The ‘net native’ generation they studied increasingly lack the linguistic, logical and critical-evaluation skills to find stuff. They have no conceptual framework of the digital-information landscape. In effect, the digital literacies of the Google Generation have not developed in parallel with information literacy. If anything, the digital environment has made it harder to evaluate stuff in terms of: authority, quality, accuracy; relevance, bias, currency. There are a number of reasons for this. Partly it’s about the rapid rate of change to a fully digital environment, partly because of the speed at which things are emerging, converging and hybridizing on the web. But the big problem is information overload. According to Peter Morville in his seminal book Ambient Findability, (2005) ‘There is so much to find, but we must first know how to search and who to trust. In the information age, transmedia information literacy is a core life skill’. The UNESCO Prague Declaration of 2003, Towards an Information Literate Society goes one further and frames the problem as one of rights: information literacy ‘is a prerequisite for participating effectively in the information society, and is part of the basic human right of lifelong learning.’ Fail to find stuff and you are marginalised and disenfranchised. Findability just got a whole lot more serious.

'Digital Literacies' at the UCLan University Conference 2008

The challenges facing language in the new media age…
The 'digital revolution' opens up new ways of publishing, new ways of writing, new ways of collaborating, even new ways of reading. This session explores the issue of what it means to be literate in the digital age. Recent research on the ‘Google Generation’ and the information-seeking behaviour of the future researcher suggests that the ‘internet native’ generation increasingly lacks the logical, linguistic and critical evaluation skills to find what they need in a digital environment. Information overload is leading to a cohort who are ‘information rich but question poor’. What are the implications for teaching and learning?
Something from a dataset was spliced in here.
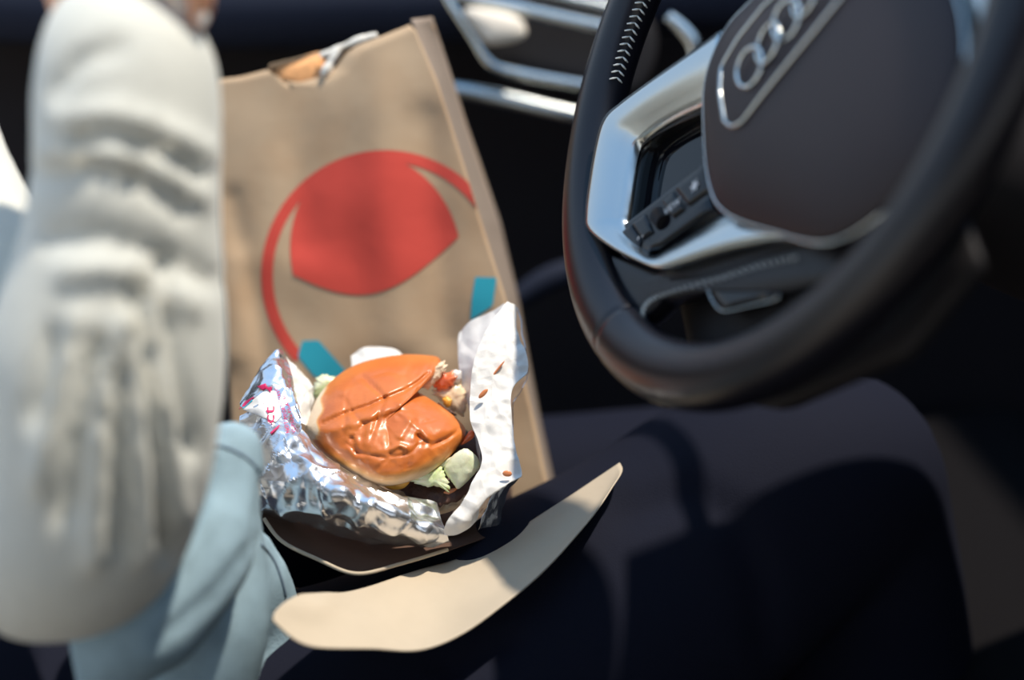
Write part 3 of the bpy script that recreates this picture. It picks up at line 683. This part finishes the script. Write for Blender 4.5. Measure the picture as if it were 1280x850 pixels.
dome(CL, (478, 530), lambda a, b, h: P(a, b, bunz(b)-h), .034, .006, rings=60, p=2.3, q=2, name='top_bun', m=M['bun'], parent=bg, attr=True, afn=bunpale,
     disp=lambda a, b, t: (crease(a, b)+.0022*hfield((a, b, 0), .03)-.0016*math.exp(-crinkle(Vector((a, b+.3*a, 7)), .021)/.07)+.0006*hfield((a, b, 0), .12, 4))*(1-t**6))
def piece(name, pts, z, H, m, Hb=.006, n=60, rough=.0, label=None, dz=0, curve=True, rings=10):
    L = spline(pts, n, True) if curve else poly(pts, n); c = L.mean(0)
    if rough: L = np.array([c+(q-c)*(1+rough*noise.noise(Vector((q[0]*.35, q[1]*.35, 3)))) for q in L])
    return dome(L, tuple(c), lambda a, b, h: P(a, b, z+(530-b)*dz-h), H, Hb, rings=rings, p=3, name=name, m=m, parent=bg, label=label,
                disp=lambda a, b, t: .12*H*hfield((a, b, 0), .15)*(1-t**4))
piece('patty', [(500, 560), (560, 540), (590, 540), (602, 555), (605, 580), (590, 612), (560, 632), (530, 630), (500, 612), (470, 600)], .931, .007, M['patty'], .012, rough=.12, dz=.0004)
piece('bottom_bun', [(470, 580), (560, 560), (608, 575), (600, 608), (570, 636), (535, 643), (500, 625)], .946, .006, M['crumb'], .02, dz=.0004)
piece('onion', [(555, 588), (562, 574), (576, 562), (586, 562), (597, 572), (600, 583), (592, 594), (580, 606), (572, 611), (566, 604)], .889, .004, M['onion'], .003, rough=.04, label='pale lettuce rib piece')
piece('lettuce', [(513, 600), (522, 592), (540, 588), (552, 585), (558, 595), (562, 610), (558, 613), (545, 608), (530, 608)], .888, .004, M['lettuce'], .003, rough=.3)
piece('onion', [(538, 590), (555, 576), (566, 570), (572, 566), (560, 582), (549, 588)], .893, .002, M['onion'], .003, label='pale lettuce rib piece')
piece('cheese', [(478, 606), (492, 606), (508, 600), (512, 603), (503, 611), (488, 612)], .888, .002, M['cheese'], .002)
piece('cheese', [(540, 622), (560, 612), (572, 610), (565, 617), (550, 626)], .892, .0015, M['grease'], .002)
piece('tomato', [(576, 556), (582, 545), (588, 538), (593, 540), (592, 547), (584, 553)], .903, .002, M['tomato'], .003)
piece('crumb', [(527, 481), (538, 468), (548, 454), (556, 451), (558, 458), (552, 470), (540, 482), (532, 488)], .930, .003, M['crumb'], .004, rough=.3, label='torn pale bread edge')
piece('tomato', [(540, 478), (550, 467), (562, 464), (572, 468), (568, 480), (556, 487), (545, 486)], .935, .005, M['tomato'], .004, rough=.3)
piece('sauce', [(540, 490), (555, 484), (572, 480), (583, 490), (584, 505), (578, 518), (566, 514), (552, 502)], .938, .006, M['sauce'], .004, rough=.3)
piece('lettuce', [(560, 468), (570, 462), (577, 466), (575, 476), (566, 479)], .936, .004, M['liner'], .004, rough=.3, label='lettuce shred, wet highlight put into white colour')  # plain white stands in for a wet glint on the lettuce
piece('cheese', [(553, 500), (558, 496), (564, 500), (563, 508), (556, 508)], .931, .003, M['cheese'], .003, rough=.3)
piece('patty', [(548, 503), (556, 508), (566, 514), (572, 520), (560, 518), (550, 511)], .928, .003, M['patty'], .003, rough=.3)
piece('lettuce', [(392, 478), (402, 468), (412, 470), (425, 470), (430, 478), (415, 490), (402, 500), (393, 505)], .955, .006, M['lettuce'], .006, rough=.35)
# =================================================================== PERSON
per = thing('person', 'seated person in grey-white sweatshirt over pale denim with arm raised, navy trousers', 'person', P(60, 900, .85))
# sweatshirt: forearm, elbow, upper arm, shoulder and torso (one surface)
A = [[], []]
add(A, pxtube([(185, -20, .675, 42), (178, 10, .67, 70), (165, 45, .665, 100), (161, 90, .66, 112), (160, 150, .66, 116), (160, 210, .66, 116), (155, 290, .665, 121), (146, 370, .67, 136), (136, 450, .675, 146), (130, 530, .68, 142), (116, 600, .69, 142), (92, 660, .70, 140), (55, 690, .71, 122)], 40, 28))
add(A, pxtube([(60, 680, .71, 120), (10, 620, .715, 140), (-35, 500, .73, 145), (-60, 380, .745, 140), (-82, 290, .76, 125), (-115, 180, .785, 112), (-170, -40, .83, 120)], 30, 28))
add(A, pxtube([(-170, -40, .83, 120), (-260, 150, .86, 220), (-300, 450, .86, 230), (-290, 700, .86, 230), (-240, 900, .86, 220)], 24, 28))
sf = fold([([(95, 178), (150, 172), (205, 190), (245, 215)], 9, -.006), ([(50, 215), (110, 205), (170, 222), (230, 262)], 9, -.005), ([(70, 150), (140, 140), (200, 158), (262, 190)], 10, .004),
           ([(60, 195), (130, 190), (200, 206), (255, 245)], 9, .004), ([(70, 110), (100, 70), (150, 58)], 9, -.004),
           ([(60, 300), (120, 290), (200, 315), (265, 350)], 12, -.004), ([(80, 340), (150, 335), (240, 380)], 13, .004),
           ([(205, 330), (215, 430), (240, 560)], 11, -.007), ([(175, 360), (190, 480), (205, 600), (210, 690)], 11, -.009), ([(150, 430), (150, 540), (155, 680)], 11, -.009), ([(120, 430), (95, 540), (85, 640)], 13, -.008), ([(70, 420), (45, 520)], 13, -.006),
           ([(190, 380), (205, 500), (222, 650)], 10, .006), ([(160, 400), (172, 520), (182, 690)], 10, .007), ([(140, 420), (125, 560), (118, 700)], 11, .007), ([(95, 400), (70, 500), (50, 600)], 12, .005)])
def sd(co_, nn):
    x, y, z = toview(co_)
    if nn.dot(fw) > .3: return 0
    return sf(x, y)*1.05+.0012*hfield(co_, 14)
link('sweatshirt', union(A[0], A[1], .0065, 5, sd), M['sweat'], per)
# skin: forearm inside the sleeve, palm, five fingers
A = [[], []]
def ft(pts): add(A, pxtube(pts, 14, 14))
ft([(160, 80, .675, 50), (115, 28, .668, 40), (98, -10, .668, 42), (105, -50, .67, 56), (130, -100, .672, 64), (155, -135, .675, 58)])
ft([(150, -120, .66, 40), (160, -150, .648, 32)]); ft([(150, -110, .68, 40), (165, -140, .695, 30)])
for z_, pts in ((.640, [(160, -150), (205, -182), (252, -165), (276, -120), (272, -76), (258, -52)]),
                (.6585, [(165, -155), (215, -190), (268, -168), (292, -112), (282, -62), (262, -34)]),
                (.677, [(168, -150), (215, -180), (262, -158), (284, -104), (274, -58), (256, -32)]),
                (.6945, [(165, -138), (205, -162), (244, -142), (262, -98), (254, -62), (240, -42)])):
    ft([(x, y, z_+(.668-z_)*(.35 if n_ == 0 else 0), r_) for n_, ((x, y), r_) in enumerate(zip(pts, (24, 21, 20, 18, 16.5, 14)))])
ft([(125, -62, .655, 30), (175, -58, .640, 25), (222, -38, .636, 21), (250, -8, .640, 18), (248, 18, .645, 15.5), (243, 34, .648, 11)])   # thumb
hand = link('hand_and_forearm', union(A[0], A[1], .0016, 4), M['skin'], per)
lp = spline([(247, 14), (256, 13), (260, 21), (256, 31), (248, 31)], 24, True)
dome(lp, (252, 21), lambda a, b, h: P(a, b, .6400-h), .001, .003, rings=5, name='fingernail', m=M['nail'], parent=hand)
# trousers: pelvis, both thighs, knees and shins
A = [[], []]
add(A, pxtube([(-60, 900, .86, 210), (150, 980, .88, 210), (450, 930, .91, 205), (650, 830, .95, 195), (820, 735, .985, 182), (960, 630, 1.01, 168), (1040, 600, 1.04, 150)], 34, 28))
add(A, pxtube([(1030, 610, 1.04, 150), (1080, 760, 1.08, 125), (1120, 980, 1.14, 110), (1140, 1200, 1.2, 100)], 24, 28))
add(A, pxtube([(-60, 860, 1.0, 190), (200, 740, 1.12, 150), (450, 665, 1.19, 128), (640, 642, 1.20, 120), (840, 618, 1.20, 112), (960, 600, 1.2, 108)], 34, 28))
add(A, pxtube([(960, 600, 1.2, 105), (1020, 700, 1.22, 90), (1060, 900, 1.25, 80), (1080, 1150, 1.3, 75)], 24, 28))
tf = fold([([(780, 640), (860, 615), (920, 650), (950, 720), (960, 800)], 24, -.006), ([(560, 840), (640, 800)], 16, -.005)])
def td(co_, nn):
    x, y, z = toview(co_); return (tf(x, y) if z < 1.05 else 0)+.002*hfield(co_, 9)
link('trousers', union(A[0], A[1], .008, 6, td), M['navy'], per)
# pale denim layers under the sleeve
A = [[], []]
add(A, pxtube([(290, 556, .775, 40), (285, 620, .77, 48), (262, 680, .76, 62), (215, 735, .75, 74), (160, 790, .74, 78), (130, 850, .74, 40)], 26, 24))
add(A, pxtube([(250, 560, .79, 40), (215, 650, .78, 80), (180, 740, .78, 70), (170, 800, .78, 40)], 20, 24))
df = fold([([(330, 600), (318, 680), (270, 740), (200, 800)], 8, -.003), ([(272, 560), (268, 640), (230, 700)], 9, .003)])
def dd(co_, nn): x, y, z = toview(co_); return df(x, y)
shirt = link('denim_shirt', union(A[0], A[1], .005, 6, dd), M['denim'], per)
A = [[], []]
add(A, pxtube([(318, 670, .83, 18), (325, 720, .84, 38), (318, 775, .86, 62), (296, 855, .87, 96), (270, 950, .88, 110)], 26, 24))
add(A, pxtube([(300, 640, .81, 30), (260, 760, .81, 80), (230, 880, .82, 80)], 16, 24))
tail = link('denim_shirt_tail', union(A[0], A[1], .005, 6), M['denim'], per)
0 and ribbon([tuple(q) for q in spline([(258, 524, .755), (280, 522, .742), (305, 524, .742), (322, 538, .752), (329, 552, .765)], 24)], P, .006, 'sunlit_top', M['denim_sunlit'], shirt, closed=False, axis=UP, label='pale strip for the sunlit top of the denim')
bpy.context.view_layer.update()
TB = [BVHTree.FromPolygons([q.matrix_world @ v.co for v in q.data.vertices], [tuple(p.vertices) for p in q.data.polygons]) for q in (shirt, tail)]
def onshirt(pts, n=30):
    out = []
    for x, y in spline(pts, n):
        zs = [toview(h)[2] for h in (t.ray_cast(EYE, (P(x, y, 1)-EYE).normalized())[0] for t in TB) if h]
        if zs: out.append((x, y, min(zs)))
    return out
for pl_ in ([(262, 556), (285, 560), (308, 572), (324, 588)], [(326, 680), (342, 700), (352, 725), (357, 745)]):
    L_ = onshirt(pl_)
    if len(L_) > 3: ribbon(L_, P, .0010, 'seam', M['denim_seam'], shirt, closed=False, axis=UP, label='dark denim seam')
# =================================================================== LIGHT
w = bpy.data.worlds.new('sky'); S.world = w; w.use_nodes = True; nt = w.node_tree; bgn = nt.nodes['Background']
tc = nt.nodes.new('ShaderNodeTexCoord'); sp = nt.nodes.new('ShaderNodeSeparateXYZ'); nt.links.new(tc.outputs['Generated'], sp.inputs[0])
rp = nt.nodes.new('ShaderNodeValToRGB'); e = rp.color_ramp.elements
e[0].position = .0; e[0].color = (.26, .22, .18, 1); e[1].position = 1; e[1].color = (.24, .44, .74, 1)
k = e.new(.49); k.color = (.62, .54, .44, 1); k = e.new(.52); k.color = (1.0, .93, .80, 1); k = e.new(.68); k.color = (.44, .58, .76, 1)
ma = nt.nodes.new('ShaderNodeMath'); ma.operation = 'MULTIPLY_ADD'; ma.inputs[1].default_value = .5; ma.inputs[2].default_value = .5
nt.links.new(sp.outputs['Z'], ma.inputs[0]); nt.links.new(ma.outputs[0], rp.inputs['Fac']); nt.links.new(rp.outputs['Color'], bgn.inputs['Color'])
bgn.inputs['Strength'].default_value = 1.25
sun = bpy.data.lights.new('sun', 'SUN'); sun.energy = 4.6; sun.angle = math.radians(2); sun.color = (1, .90, .76)
so = bpy.data.objects.new('sun', sun); C.objects.link(so)
sdir = (RT*.32+UP*.86-fw*.28).normalized()       # towards the sun
so.rotation_euler = sdir.to_track_quat('Z', 'Y').to_euler()
so.location = EYE+sdir*3
S.view_settings.view_transform = 'Standard'; S.view_settings.look = 'None'; S.view_settings.gamma = 1; S.view_settings.exposure = .28
S.view_settings.use_curve_mapping = False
Can we use new technologies like blogs and wikis to develop writing skills, inculcate collaborative and communication skills, teach critical thinking skills?

Come and join in this lively, open debate on the issue surrounding the changing face of literacy in the digital age and its effects on students, research, teaching and the wider world.

Monday 23rd June, 2008, 11;45-13:15, location to be confirmed.

Panellists will include Jonathan Westaway (Senior Information Officer, LIS), Professor Jane Singer (Johnston Press Chair in Digital Journalism), Joanne Bryce (Senior Lecturer in Psychology), Daniel Lamont (Principal Lecturer in English).